Para a grande maioria dos seres humanos, no entanto, esta ruptura pode ser vista como a passagem de uma situação para outra, na qual a solidariedade, a liberdade, a igualdade e o respeito às diferenças se revivificam como valores aliados à compreensão de que existem hoje, no mundo, forças e riquezas capazes de alimentar os famintos e fornecer condições materiais e espirituais, entre as quais a educação pública, gratuita e de qualidade socialmente referenciada a todos.

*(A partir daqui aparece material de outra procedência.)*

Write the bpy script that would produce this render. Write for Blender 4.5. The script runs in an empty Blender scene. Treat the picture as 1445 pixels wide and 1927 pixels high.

É dentro deste contexto e como parte dessas forças que se reuniu o Fórum Mundial de Educação, demonstrando que este momento de passagem vem sendo construído em todos os cantos da Terra por movimentos sociais e governos comprometidos com a democracia e as causas populares com a proposição, no campo e na cidade, de alternativas à globalização neoliberal excludente. Há que se destacar o abandono e o massacre da infância como a face mais cruel e desumanizadora deste modelo de sociedade.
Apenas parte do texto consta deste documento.